> YOUR TASK: Each line of the material must be repeated precisely, with the pictures left out.

> MATERIAL PROVIDED:
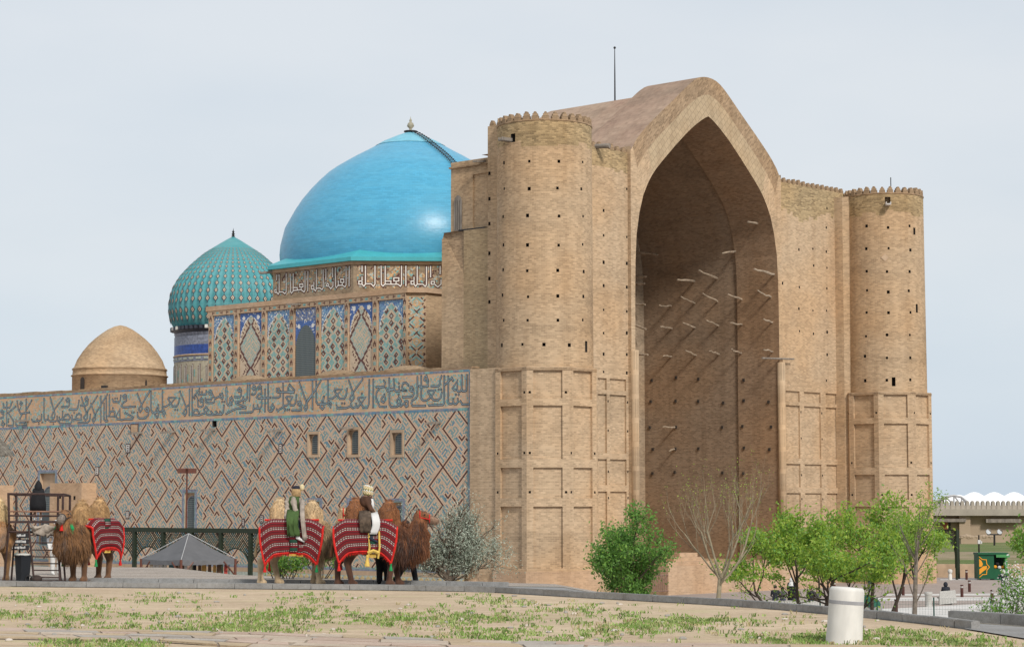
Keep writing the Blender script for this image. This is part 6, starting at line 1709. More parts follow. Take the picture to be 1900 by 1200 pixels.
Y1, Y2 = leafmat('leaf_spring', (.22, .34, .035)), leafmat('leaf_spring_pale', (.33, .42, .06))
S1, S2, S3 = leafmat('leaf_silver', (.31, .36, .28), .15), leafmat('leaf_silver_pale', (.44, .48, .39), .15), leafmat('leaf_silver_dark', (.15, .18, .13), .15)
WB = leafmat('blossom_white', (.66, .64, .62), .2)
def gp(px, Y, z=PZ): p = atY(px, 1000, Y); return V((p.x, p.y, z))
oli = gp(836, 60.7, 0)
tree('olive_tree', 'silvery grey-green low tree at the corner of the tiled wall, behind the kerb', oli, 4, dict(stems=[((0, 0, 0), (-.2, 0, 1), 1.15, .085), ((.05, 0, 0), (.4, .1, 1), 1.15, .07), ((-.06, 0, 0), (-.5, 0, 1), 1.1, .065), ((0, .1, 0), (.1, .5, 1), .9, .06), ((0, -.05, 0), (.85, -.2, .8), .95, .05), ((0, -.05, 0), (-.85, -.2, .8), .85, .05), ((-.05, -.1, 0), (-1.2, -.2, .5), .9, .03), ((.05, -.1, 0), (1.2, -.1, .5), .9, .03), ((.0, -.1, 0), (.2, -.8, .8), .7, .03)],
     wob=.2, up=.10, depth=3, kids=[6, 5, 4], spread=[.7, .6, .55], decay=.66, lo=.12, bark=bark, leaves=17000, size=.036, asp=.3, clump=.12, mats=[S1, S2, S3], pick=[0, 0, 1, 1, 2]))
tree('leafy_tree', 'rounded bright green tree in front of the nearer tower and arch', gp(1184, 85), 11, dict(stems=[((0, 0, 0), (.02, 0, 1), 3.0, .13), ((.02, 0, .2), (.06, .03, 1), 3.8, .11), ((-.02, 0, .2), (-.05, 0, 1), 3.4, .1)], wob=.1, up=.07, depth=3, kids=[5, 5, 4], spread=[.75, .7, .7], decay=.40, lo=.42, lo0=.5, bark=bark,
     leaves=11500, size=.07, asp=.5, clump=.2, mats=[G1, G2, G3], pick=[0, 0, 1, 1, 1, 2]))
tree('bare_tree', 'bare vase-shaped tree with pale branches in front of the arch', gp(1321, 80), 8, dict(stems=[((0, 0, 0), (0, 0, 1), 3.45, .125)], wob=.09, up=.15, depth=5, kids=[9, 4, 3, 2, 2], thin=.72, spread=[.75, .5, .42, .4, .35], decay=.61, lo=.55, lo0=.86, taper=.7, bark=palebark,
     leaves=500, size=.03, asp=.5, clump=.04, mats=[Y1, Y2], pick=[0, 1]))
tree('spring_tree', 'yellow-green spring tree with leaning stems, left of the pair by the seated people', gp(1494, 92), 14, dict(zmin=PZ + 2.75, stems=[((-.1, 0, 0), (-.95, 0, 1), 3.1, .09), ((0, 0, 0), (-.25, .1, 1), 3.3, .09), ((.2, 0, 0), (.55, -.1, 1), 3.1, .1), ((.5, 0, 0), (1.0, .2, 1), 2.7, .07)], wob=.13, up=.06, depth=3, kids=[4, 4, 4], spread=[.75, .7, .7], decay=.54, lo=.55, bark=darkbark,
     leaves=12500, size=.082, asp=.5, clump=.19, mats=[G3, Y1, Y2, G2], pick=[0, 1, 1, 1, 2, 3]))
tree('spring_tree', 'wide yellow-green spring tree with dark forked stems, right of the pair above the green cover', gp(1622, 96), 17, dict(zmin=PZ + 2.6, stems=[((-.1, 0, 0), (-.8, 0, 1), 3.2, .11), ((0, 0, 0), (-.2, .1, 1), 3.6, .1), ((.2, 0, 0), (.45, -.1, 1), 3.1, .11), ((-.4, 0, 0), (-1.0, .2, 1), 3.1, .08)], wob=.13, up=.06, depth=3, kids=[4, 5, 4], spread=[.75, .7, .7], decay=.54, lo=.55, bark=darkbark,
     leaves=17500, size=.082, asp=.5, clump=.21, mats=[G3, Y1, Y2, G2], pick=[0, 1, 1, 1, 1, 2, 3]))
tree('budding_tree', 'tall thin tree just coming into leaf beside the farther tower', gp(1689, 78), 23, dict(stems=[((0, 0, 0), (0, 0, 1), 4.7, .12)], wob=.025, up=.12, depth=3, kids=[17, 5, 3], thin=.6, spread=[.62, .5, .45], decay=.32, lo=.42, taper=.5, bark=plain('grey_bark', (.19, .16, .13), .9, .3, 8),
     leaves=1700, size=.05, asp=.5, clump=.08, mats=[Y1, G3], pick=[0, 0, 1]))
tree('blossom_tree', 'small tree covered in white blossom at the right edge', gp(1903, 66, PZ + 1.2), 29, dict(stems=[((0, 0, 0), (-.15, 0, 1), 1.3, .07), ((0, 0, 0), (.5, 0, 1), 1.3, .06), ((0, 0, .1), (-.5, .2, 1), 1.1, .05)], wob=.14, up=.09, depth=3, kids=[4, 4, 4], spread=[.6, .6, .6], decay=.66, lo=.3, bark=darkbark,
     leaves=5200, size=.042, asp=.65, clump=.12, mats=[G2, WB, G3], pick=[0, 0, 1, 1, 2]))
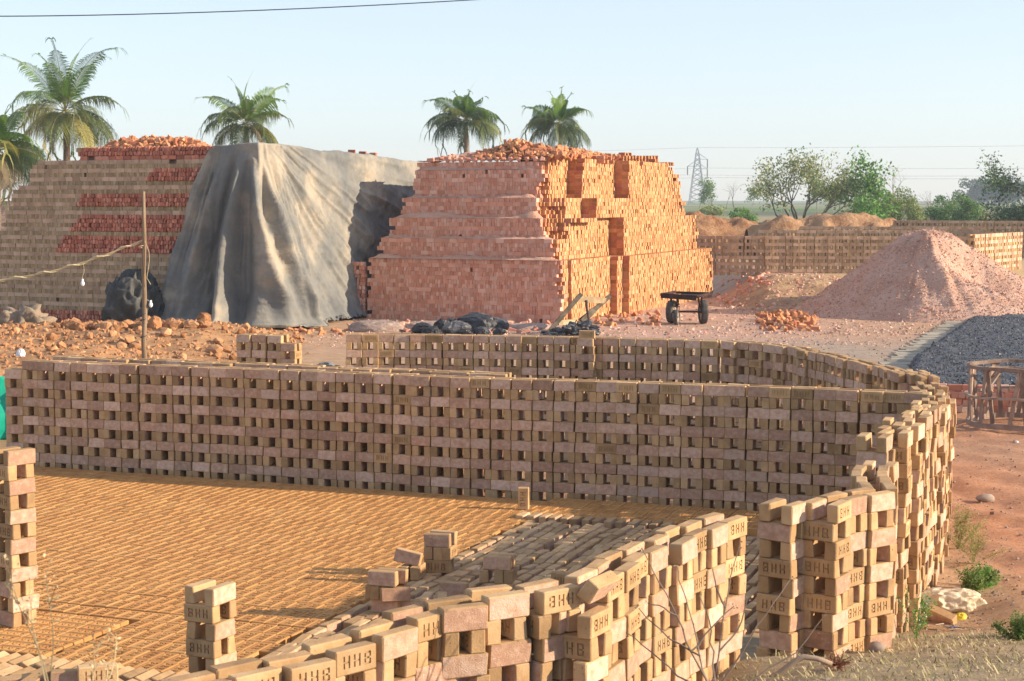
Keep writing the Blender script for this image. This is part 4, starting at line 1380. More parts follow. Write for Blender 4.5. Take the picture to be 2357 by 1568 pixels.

> WRITTEN ANSWER:
Keep writing the Blender script for this image. This is part 6, starting at line 1709. More parts follow. Take the picture to be 1900 by 1200 pixels.
Y1, Y2 = leafmat('leaf_spring', (.22, .34, .035)), leafmat('leaf_spring_pale', (.33, .42, .06))
S1, S2, S3 = leafmat('leaf_silver', (.31, .36, .28), .15), leafmat('leaf_silver_pale', (.44, .48, .39), .15), leafmat('leaf_silver_dark', (.15, .18, .13), .15)
WB = leafmat('blossom_white', (.66, .64, .62), .2)
def gp(px, Y, z=PZ): p = atY(px, 1000, Y); return V((p.x, p.y, z))
oli = gp(836, 60.7, 0)
tree('olive_tree', 'silvery grey-green low tree at the corner of the tiled wall, behind the kerb', oli, 4, dict(stems=[((0, 0, 0), (-.2, 0, 1), 1.15, .085), ((.05, 0, 0), (.4, .1, 1), 1.15, .07), ((-.06, 0, 0), (-.5, 0, 1), 1.1, .065), ((0, .1, 0), (.1, .5, 1), .9, .06), ((0, -.05, 0), (.85, -.2, .8), .95, .05), ((0, -.05, 0), (-.85, -.2, .8), .85, .05), ((-.05, -.1, 0), (-1.2, -.2, .5), .9, .03), ((.05, -.1, 0), (1.2, -.1, .5), .9, .03), ((.0, -.1, 0), (.2, -.8, .8), .7, .03)],
     wob=.2, up=.10, depth=3, kids=[6, 5, 4], spread=[.7, .6, .55], decay=.66, lo=.12, bark=bark, leaves=17000, size=.036, asp=.3, clump=.12, mats=[S1, S2, S3], pick=[0, 0, 1, 1, 2]))
tree('leafy_tree', 'rounded bright green tree in front of the nearer tower and arch', gp(1184, 85), 11, dict(stems=[((0, 0, 0), (.02, 0, 1), 3.0, .13), ((.02, 0, .2), (.06, .03, 1), 3.8, .11), ((-.02, 0, .2), (-.05, 0, 1), 3.4, .1)], wob=.1, up=.07, depth=3, kids=[5, 5, 4], spread=[.75, .7, .7], decay=.40, lo=.42, lo0=.5, bark=bark,
     leaves=11500, size=.07, asp=.5, clump=.2, mats=[G1, G2, G3], pick=[0, 0, 1, 1, 1, 2]))
tree('bare_tree', 'bare vase-shaped tree with pale branches in front of the arch', gp(1321, 80), 8, dict(stems=[((0, 0, 0), (0, 0, 1), 3.45, .125)], wob=.09, up=.15, depth=5, kids=[9, 4, 3, 2, 2], thin=.72, spread=[.75, .5, .42, .4, .35], decay=.61, lo=.55, lo0=.86, taper=.7, bark=palebark,
     leaves=500, size=.03, asp=.5, clump=.04, mats=[Y1, Y2], pick=[0, 1]))
tree('spring_tree', 'yellow-green spring tree with leaning stems, left of the pair by the seated people', gp(1494, 92), 14, dict(zmin=PZ + 2.75, stems=[((-.1, 0, 0), (-.95, 0, 1), 3.1, .09), ((0, 0, 0), (-.25, .1, 1), 3.3, .09), ((.2, 0, 0), (.55, -.1, 1), 3.1, .1), ((.5, 0, 0), (1.0, .2, 1), 2.7, .07)], wob=.13, up=.06, depth=3, kids=[4, 4, 4], spread=[.75, .7, .7], decay=.54, lo=.55, bark=darkbark,
     leaves=12500, size=.082, asp=.5, clump=.19, mats=[G3, Y1, Y2, G2], pick=[0, 1, 1, 1, 2, 3]))
tree('spring_tree', 'wide yellow-green spring tree with dark forked stems, right of the pair above the green cover', gp(1622, 96), 17, dict(zmin=PZ + 2.6, stems=[((-.1, 0, 0), (-.8, 0, 1), 3.2, .11), ((0, 0, 0), (-.2, .1, 1), 3.6, .1), ((.2, 0, 0), (.45, -.1, 1), 3.1, .11), ((-.4, 0, 0), (-1.0, .2, 1), 3.1, .08)], wob=.13, up=.06, depth=3, kids=[4, 5, 4], spread=[.75, .7, .7], decay=.54, lo=.55, bark=darkbark,
     leaves=17500, size=.082, asp=.5, clump=.21, mats=[G3, Y1, Y2, G2], pick=[0, 1, 1, 1, 1, 2, 3]))
tree('budding_tree', 'tall thin tree just coming into leaf beside the farther tower', gp(1689, 78), 23, dict(stems=[((0, 0, 0), (0, 0, 1), 4.7, .12)], wob=.025, up=.12, depth=3, kids=[17, 5, 3], thin=.6, spread=[.62, .5, .45], decay=.32, lo=.42, taper=.5, bark=plain('grey_bark', (.19, .16, .13), .9, .3, 8),
     leaves=1700, size=.05, asp=.5, clump=.08, mats=[Y1, G3], pick=[0, 0, 1]))
tree('blossom_tree', 'small tree covered in white blossom at the right edge', gp(1903, 66, PZ + 1.2), 29, dict(stems=[((0, 0, 0), (-.15, 0, 1), 1.3, .07), ((0, 0, 0), (.5, 0, 1), 1.3, .06), ((0, 0, .1), (-.5, .2, 1), 1.1, .05)], wob=.14, up=.09, depth=3, kids=[4, 4, 4], spread=[.6, .6, .6], decay=.66, lo=.3, bark=darkbark,
     leaves=5200, size=.042, asp=.65, clump=.12, mats=[G2, WB, G3], pick=[0, 0, 1, 1, 2]))
Keep writing the Blender script for this image. This is part 4, starting at line 1380. More parts follow. Write for Blender 4.5. Take the picture to be 2357 by 1568 pixels.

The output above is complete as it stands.